** START Supplied material **
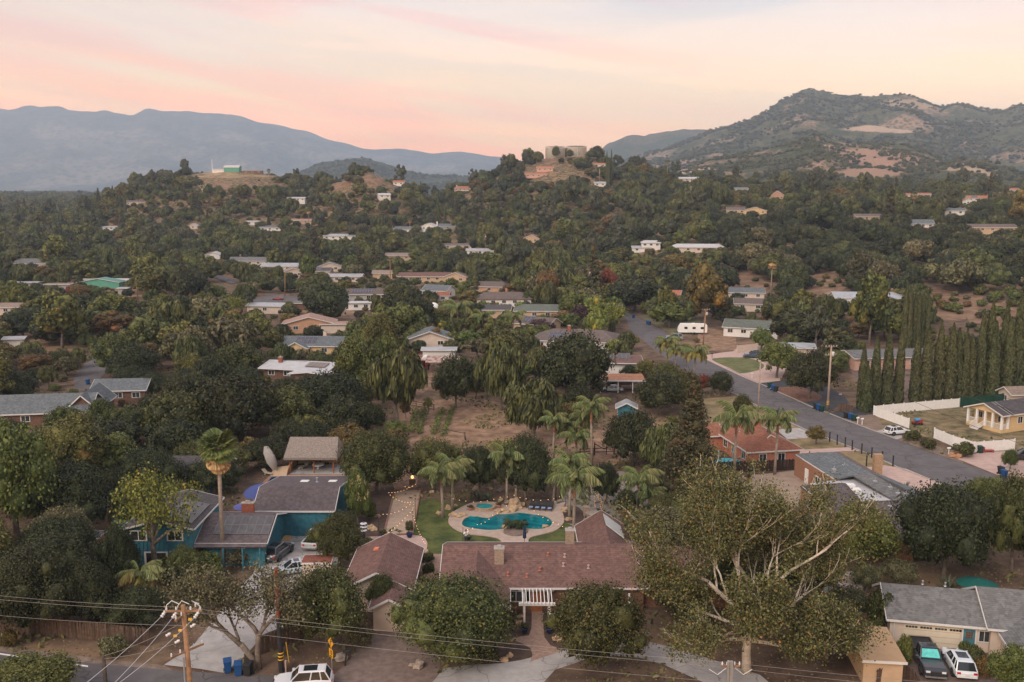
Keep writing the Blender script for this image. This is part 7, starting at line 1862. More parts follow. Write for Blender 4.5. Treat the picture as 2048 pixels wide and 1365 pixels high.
car(P(1506, 716), 170, 'blue', 'dark blue suv on the circular drive', 'suv', 4.9, 1.95, 1.85)
car(P(1294, 755), 60, 'black', 'black suv beside the carport', 'suv', 4.6, 1.9, 1.8)
car(P(1224, 784), 175, 'silver', 'silver sedan in front of the carport posts', 'sedan', 4.6, 1.8, 1.45)
car(P(1202, 686), 150, 'paleblue', 'pale blue sedan near the white flowering hedge', 'sedan', 4.5, 1.8, 1.45)
car(P(1247, 692), 170, 'black', 'dark car on the pale driveway by the red leaf shrub', 'sedan', 4.5, 1.8, 1.45)
car(P(1349, 680), 130, 'palegreen', 'pale green van parked on the street behind the yellowing palms', 'suv', 4.9, 1.95, 1.95)
car(P(1135, 651), 170, 'palegreen', 'old green car by the plum tree', 'sedan', 4.5, 1.8, 1.45)
car(G(138, 560), 178, 'charcoal', 'grey sedan in the far left yard', 'sedan', 4.6, 1.8, 1.45)
car(G(556, 601), 175, 'red', 'red car on the far left street', 'sedan', 4.6, 1.8, 1.45)
car(G(445, 545), 140, 'silver', 'silver car at the far end of the left street', 'sedan', 4.5, 1.8, 1.45)
def trailer(loc, head, L, Wd, Hh, label, name='travel_trailer', band=True):
 root=thing(name, label, 'trailer', loc, R(head)); hl=L/2
 prof=[(-hl, .7), (-hl, Hh-.25), (-hl+.3, Hh), (hl-.8, Hh), (hl-.15, Hh*.62), (hl, .9), (hl-.1, .55), (-hl+.1, .55)]
 mb=MB(); loft(mb, [[(x, y, z) for x, z in prof] for y in (-Wd/2,-Wd/2+.04, Wd/2-.04, Wd/2)]); mb.build('body', m_white, root, False)
 mb=MB()
 for k in range(3): mb.box(-hl+1+k*L*.28,-hl+1.9+k*L*.28,-Wd/2-.02, Wd/2+.02, Hh*.52, Hh*.74)
 mb.build('window', m_cglass, root, False)
 mb=MB()
 for s in (-1, 1):
  for x in (-.5, .4): mb.lathe([(.34,-.1), (.34, .1)], 12, M=Matrix.Translation((x, s*(Wd/2-.1), .34)) @ Matrix.Rotation(math.pi/2, 4, 'X'))
 mb.build('wheel', m_tyre, root, False)
 mb=MB(); mb.box(-.8, .1,-.35, .35, Hh, Hh+.2); mb.build('roof_unit', m_white, root, False)
 mb=MB(); mb.beam((hl-.2, 0, .55), (hl+1.1, 0, .5), .12); mb.build('hitch', m_black, root, False)
 PLACED.append((loc[0], loc[1], L/2))
trailer(P(1384, 668), 176, 8.4, 2.5, 3.0, 'white travel trailer parked beside the street')
trailer(G(288, 570), 172, 7.6, 2.4, 2.9, 'white motorhome in the far left yard, left one')
trailer(G(302, 577), 178, 5.0, 2.3, 2.6, 'white cargo trailer in the far left yard, right one')
trailer(G(572, 572), 178, 6.5, 2.4, 2.8, 'white motorhome behind the hedge by the far street')
trailer(G(253, 572), 90, 6.0, 2.3, 2.4, 'small white camper beside the green workshop')
c=P(851, 736); tr=thing('vintage_truck', 'old white and red truck beside the rusty roofed shed', 'truck', c, R(-88))
mb=MB(); mb.lathe([(.2,-2.2), (1.0,-2.0), (1.1, 0), (1.0, 1.2), (.2, 1.5)], 12, M=Matrix.Translation((-1.2, 0, 1.6)) @ Matrix.Rotation(math.pi/2, 4, 'Y')); mb.build('tank', m_white, tr, False)
mb=MB(); mb.box(.6, 1.9,-.95, .95, .6, 2.1); mb.box(1.9, 3.0,-.7, .7, .6, 1.4); mb.build('cab', PAINT['red'], tr, False)
mb=MB(); mb.box(1.2, 1.93,-.8, .8, 1.45, 1.95); mb.build('windscreen', m_cglass, tr, False)
mb=MB(); [mb.lathe([(.42,-.14), (.42, .14)], 12, M=Matrix.Translation((x, s*.85, .42)) @ Matrix.Rotation(math.pi/2, 4, 'X')) for x in (-2.2, 2.3) for s in (-1, 1)]; mb.build('wheel', m_tyre, tr, False)
c=P(1243, 776); bo=thing('boat', 'shrink wrapped pinkish boat under the orange carport', 'boat', c, R(4))
mb=MB(); loft(mb, [[(x,-w, 1.4+k), (x,-w*.7, .75+k*.6), (x, 0, .5+k), (x, w*.7, .75+k*.6), (x, w, 1.4+k)] for x, w, k in ((-3.2, 1.0, 0), (-1, 1.15, 0), (1.4, 1.0, .05), (2.8, .5, .2), (3.6, .06, .4))]); mb.build('hull', flat('boat_wrap', (.46, .36, .37), .5, .1, 1), bo, False)
mb=MB(); loft(mb, [[(x,-w, 1.4+k), (x, 0, 1.9+k), (x, w, 1.4+k)] for x, w, k in ((-3.2, 1.0, 0), (-.5, 1.15, .1), (1.4, 1.0, .1), (3.5, .08, .4))]); mb.build('cover', flat('boat_cover', (.42, .33, .36), .7, .1, 1), bo, False)
c=P(1243, 780); tl=thing('boat_trailer', 'silver boat trailer under the wrapped boat', 'trailer', c, R(4))
mb=MB(); mb.beam((-3,-.8, .5), (3,-.6, .5), .1); mb.beam((-3, .8, .5), (3, .6, .5), .1); mb.beam((3, 0, .5), (4.6, 0, .55), .1); mb.beam((-3,-.8, .5), (-3, .8, .5), .1); mb.build('frame', m_alu, tl, False)
mb=MB(); [mb.lathe([(.32,-.1), (.32, .1)], 12, M=Matrix.Translation((-1, s*1.0, .32)) @ Matrix.Rotation(math.pi/2, 4, 'X')) for s in (-1, 1)]; mb.build('wheel', m_tyre, tl, False)
c=P(1835, 850); tc=thing('lawn_tractor', 'small red lawn tractor under a blue tarp in the weedy yard', 'tractor', c, R(8))
mb=MB(); mb.box(-.9,-.1,-.4, .4, .35, .6); mb.box(.0, .8,-.3, .3, .35, .95); mb.build('body', PAINT['red'], tc, False)
mb=MB(); mb.ball((-.1, 0, .95), .5, 10, 6, (1.2, .9, .6), 3, .6); mb.build('tarp', flat('tarp_blue', (.06, .22, .45), .6, .2, 3), tc, False)
mb=MB(); [mb.lathe([(r_,-.1), (r_, .1)], 12, M=Matrix.Translation((x, s*.42, r_)) @ Matrix.Rotation(math.pi/2, 4, 'X')) for x, r_ in ((-.6, .3), (.55, .22)) for s in (-1, 1)]; mb.build('wheel', m_tyre, tc, False)
c=P(1387, 706); tc=thing('utility_trailer', 'small open utility trailer with red load by the street', 'trailer', c, R(-20))
mb=MB(); mb.box(-1.1, 1.1,-.6, .6, .4, .5); mb.box(-1.1,-1.0,-.6, .6, .5, .8); mb.beam((1.1, 0, .45), (2.2, 0, .45), .07); mb.build('bed', m_black, tc, False)
mb=MB(); mb.box(-.8, .2,-.4, .4, .5, .75); mb.build('load', PAINT['red'], tc, False)
mb=MB(); [mb.lathe([(.28,-.09), (.28, .09)], 12, M=Matrix.Translation((0, s*.7, .28)) @ Matrix.Rotation(math.pi/2, 4, 'X')) for s in (-1, 1)]; mb.build('wheel', m_tyre, tc, False)
# ---------------------------------------------------------------- wheeled bins
def bin_proto(col, name):
 m_=flat('bin_'+name, col, .55, .08, 3)
 return m_
BINM={'blue': bin_proto((.012, .065, .20), 'blue'), 'black': bin_proto((.02, .022, .024), 'black'), 'green': bin_proto((.012, .045, .035), 'green')}
def bin_meshes():
 a=MB(); loft(a, [[(-w,-d, z), (w,-d, z), (w, d, z), (-w, d, z)] for w, d, z in ((.22, .24, .08), (.29, .33, 1.0))])
 b=MB(); loft(b, [[(-w,-d-.02, z), (w,-d-.02, z), (w, d+.04, z+q), (-w, d+.04, z+q)] for w, d, z, q in ((.31, .35, 1.0, 0), (.31, .35, 1.05, .03), (.24, .28, 1.09, .05))]); b.tube((-.25, .4, 1.0), (.25, .4, 1.0), .025, .025, 6)
 w=MB(); [w.lathe([(.13,-.03), (.13, .03)], 10, M=Matrix.Translation((s*.27, .27, .13)) @ Matrix.Rotation(math.pi/2, 4, 'Y')) for s in (-1, 1)]
 return a, b, w
_a, _b, _w=bin_meshes(); BME={}
for k, m_ in BINM.items(): BME[k]=(mesh_from('bin_body', _a.V, _a.F, m_), mesh_from('lid', _b.V, _b.F, m_), mesh_from('wheel', _w.V, _w.F, m_tyre))
def bin_(u, v, col, label, rot=0, group=None):
 r=thing('wheeled_bin', label, 'bin', G(u, v), R(rot), group)
 link('bin_body', BME[col][0], r); link('lid', BME[col][1], r); link('wheel', BME[col][2], r); r.scale=(1.15, 1.15, 1.08)
for u, v, c_, lb, rt in [(456, 1349, 'blue', 'left blue bin at the foot of the concrete driveway', 20), (477, 1352, 'blue', 'right blue bin at the foot of the concrete driveway', 12), (497, 1355, 'black', 'black bin right of the two blue bins by the driveway',-10),
(1539, 779, 'green', 'dark green bin left of a blue bin by the asphalt loop', 40), (1546, 782, 'blue', 'blue bin at the island tip of the asphalt loop', 40), (1552, 785, 'black', 'black bin at the island tip of the asphalt loop', 40),
(1631, 819, 'black', 'black bin left of the street pole group', 30), (1637, 822, 'blue', 'blue bin in the middle of the group near the street pole', 30), (1644, 824, 'green', 'green bin closest to the banded street pole', 30),
(1692, 839, 'black', 'black bin of the three by the white mailboxes', 30), (1701, 841, 'blue', 'blue bin of the three by the white mailboxes', 30), (1709, 844, 'green', 'green bin of the three by the white mailboxes', 30),
(1960, 909, 'green', 'dark green bin by the white fence and red toy', 0), (2001, 952, 'black', 'black bin on the far kerb beside the low curved wall', 20), (2008, 956, 'blue', 'blue bin on the far kerb beside the low curved wall', 20),
(1267, 637, 'blue', 'blue bin high up the street, upper one', 30), (1295, 650, 'blue', 'left blue bin of the pair up the street', 30), (1299, 651, 'blue', 'right blue bin of the pair up the street', 30), (176, 772, 'blue', 'blue bin at the left street bend', 0)]: bin_(u, v, c_, lb, rt)
# ---------------------------------------------------------------- poles and wires
m_pole=flat('pole_wood', (.30, .17, .095), .9, .3, 1.5, .3, fine=.4)
m_poler=flat('pole_wood_red', (.20, .055, .028), .85, .25, 1.5, .3, fine=.3)
m_polep=flat('pole_wood_pale', (.36, .28, .23), .9, .2, 1.5, .3, fine=.3)
m_ins=flat('insulator', (.62, .62, .62), .35, .08, 4)
m_wire=flat('wire_grey', (.27, .25, .235), .6, .05, 2)
m_wired=flat('wire_dark', (.05, .045, .045), .6, .05, 2)
m_band=flat('band_yellow', (.75, .42, .03), .6, .05, 2)
def pole(base, h, label, r=.17, mat=None, arms=(), xf=False, name='utility_pole', lean=(0, 0)):
 base=Vector(base); root=thing(name, label, 'utility pole', base)
 mb=MB(); mb.path([(0, 0,-.4), (lean[0]*.5, lean[1]*.5, h*.5), (lean[0], lean[1], h)], [r*1.1, r*.95, r*.75], 10); mb.build('pole', mat or m_pole, root, False, True)
 for (z, L_, ang, off) in arms:
  a=R(ang); d=Vector((math.cos(a), math.sin(a), 0)); c=Vector((lean[0]*z/h, lean[1]*z/h, z))+d*off
  mb=MB(); mb.beam(c-d*L_/2, c+d*L_/2, .11, .13); mb.build('crossarm', m_pole if mat is not m_poler else m_poler, root, False)
  for k in (-.92,-.4, .4, .92):
   q=c+d*L_/2*k; ib=MB(); ib.lathe([(.03, .05), (.06, .1), (.035, .15), (.07, .2), (.04, .25), (.05, .30), (.01, .33)], 8, q); ib.build('insulator', m_ins, root, False)
 if xf:
  mb=MB(); mb.lathe([(.02, 0), (.24, .02), (.24, .8), (.2, .86), (.02, .9)], 12, (lean[0]*.8+.38, lean[1]*.8-.1, h*xf)); mb.build('transformer', m_ins, root, False, True)
 return root
def wire(a, b, sag, label=None, r=.02, mat=None, n=14, name='overhead_wire', group=None, link_it=True):
 a, b=Vector(a), Vector(b); pts=[a.lerp(b, t/n)-Vector((0, 0, sag*4*(t/n)*(1-t/n))) for t in range(n+1)]
 mb=MB(); mb.path(pts, r, 5)
 if not link_it: return mb
 o=mb.build(name, mat or m_wire)
 return clean_props(o, label, 'wire', group)
YA=60.0
ta=D(366, 1210, YA); ha=ta.z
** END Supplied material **
To be done - Lines containing the string "high" are to be selected and copied.

Task response -
Keep writing the Blender script for this image. This is part 7, starting at line 1862. More parts follow. Write for Blender 4.5. Treat the picture as 2048 pixels wide and 1365 pixels high.
(1267, 637, 'blue', 'blue bin high up the street, upper one', 30), (1295, 650, 'blue', 'left blue bin of the pair up the street', 30), (1299, 651, 'blue', 'right blue bin of the pair up the street', 30), (176, 772, 'blue', 'blue bin at the left street bend', 0)]: bin_(u, v, c_, lb, rt)